India has been seeking a larger role in global financial leadership but has not said anything about attending a summit.

EU officials said the Asian countries' attendance may depend on their being assured of full participation rather than a second-fiddle role attending an enlarged meeting after the main event, as has happened at recent G8 summits.

Sarkozy said he would hold an emergency summit of EU leaders soon to prepare for that meeting, expected to be held in New York shortly after the Nov. 4 U.S. presidential election.

PRINCIPLES

Speaking hours after France became the latest country to announce an emergency state capital injection in its main banks, Sarkozy set out a series of broad principles he said the global summit should adopt:

– no bank that works with state money should be able to work with tax havens;

– no financial institution should be allowed to work without being covered by financial regulation;

– remuneration packages for traders in financial markets should be calculated to encourage responsible behaviour and not excessive risk-taking;

– international accounting rules should be adapted to enable banks to survive the financial crisis;

– the international monetary system should be rethought to find a path between fixed and free-floating exchange rates among major currencies;

– the rest of the world cannot continue to finance U.S. deficits without having a voice in the global financial system.

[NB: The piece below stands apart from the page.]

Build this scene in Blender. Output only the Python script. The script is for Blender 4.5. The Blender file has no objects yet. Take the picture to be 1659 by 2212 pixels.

Sarkozy also advocated regular summits of leaders of the 15 nations that share the euro currency to provide what he called an economic government for Europe that would work in partnership with the independent European Central Bank.

Euro zone leaders held their first summit in Paris on Oct. 12 in response to the crisis. Several members, notably Germany and the Netherlands, previously opposed such summits as divisive and a potential interference in the ECB's independence.

The French leader said Europe needed a pro-active industrial policy to promote growth and the EU should respond jointly to a distortion of competition caused by U.S. cheap state loans to the auto industry to produce cleaner cars.